Chesapeake is operating 96 rigs across its U.S. properties, which is down from 112 at this time last year. Eighty-eight rigs are operating in Chesapeake’s unconventional plays, with 76 running in its “Big Four” shale plays: Haynesville, Marcellus, Barnett and Fayetteville.

Despite asset sales, volumetric production payment agreements and production curtailments, Chesapeake’s output grew 3% from the same period a year ago, McClendon noted.

Chesapeake’s average production for 1Q2009 consisted of 2.175 Bcf/d of gas and 31,933 b/d of oil and natural gas liquids (NGL). The company’s 1Q2009 output of 213 Bcfe was composed of 195.7 Bcf (92% on a natural gas equivalent basis) and 2.9 million bbl of oil and NGL (8% on a natural gas equivalent basis).

Hammered by the slump in the value of its onshore gas-weighted property, Chesapeake reported more than $6.11 billion in one-time charges in 1Q2009. Under fire from some shareholders for paying McClendon $112.5 million in compensation last year even as its stock price plunged, Chesapeake reported a net loss of $5.75 billion (minus $9.63/share). Chesapeake in 1Q2008 reported a loss of $142 million (minus 29 cents).

The latest results included a $519 million hedging gain and $91 million in mark-to-market gains. Excluding one-time items, Chesapeake’s 1Q2008 earnings fell to 46 cents/share from $1.09 a year ago. In the first three months of 2009 Chesapeake’s revenue jumped 24% to $2 billion.

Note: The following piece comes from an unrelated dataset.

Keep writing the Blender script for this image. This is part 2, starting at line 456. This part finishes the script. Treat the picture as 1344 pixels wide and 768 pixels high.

Through 2009 the Oklahoma City-based producer has trimmed its capital expenditures by $500 million, or around 8%, to $6 billion. The company also plans to sell some assets this year to reduce its debt. According to Chesapeake, a private equity investor is interested in buying a 50% minority stake in the company’s Barnett Shale and Midcontinent gas gathering and processing assets. If the sale is completed as expected later this year, Chesapeake expects to net around $550 million from the sale. Chesapeake said it also is talking with several companies about another joint venture in the Barnett Shale, which would result in proceeds of $200-300 million. That deal could close by the end of this year.

McClendon came out swinging early in the conference call to address the hoopla over his compensation package, which was first detailed in a Securities and Exchange Commission (SEC) Form 8-K filing earlier this year (see NGI, Jan. 12). McClendon’s revised five-year employment contract awarded him a $975,000/year salary, and last year gave him a one-time $75 million retention bonus for the leadership role he played in negotiating four joint ventures in the Haynesville, Woodford, Fayetteville and Marcellus shales.

The CEO said it was only in the past few weeks that some of the company’s shareholders voiced their disappointment in the compensation package (see NGI, May 4). However, he apologized for the distraction and said he’d answer any questions or concerns. During the call, which lasted more than an hour, not one analyst raised the issue.

Tudor, Pickering, Holt & Co. Securities Inc. (TPH) analysts noted that there were “too many moving pieces” in 1Q2009, and combined with the recent “big outperformance and exec compensation brouhaha, this stock is slipping down the gassy pecking order for many investors.”

Meanwhile, said the TPH team, the company “has done a solid job improving/recovering/repairing investor confidence in the quality of the assets and improving the balance sheet via joint ventures, asset sales and capital expenditure cuts…

“Given all the drama around the stock in the past six-nine months, we’ve argued that nothing argues more strongly than results” as Chesapeake “continues to deliver them, the stock will react accordingly.”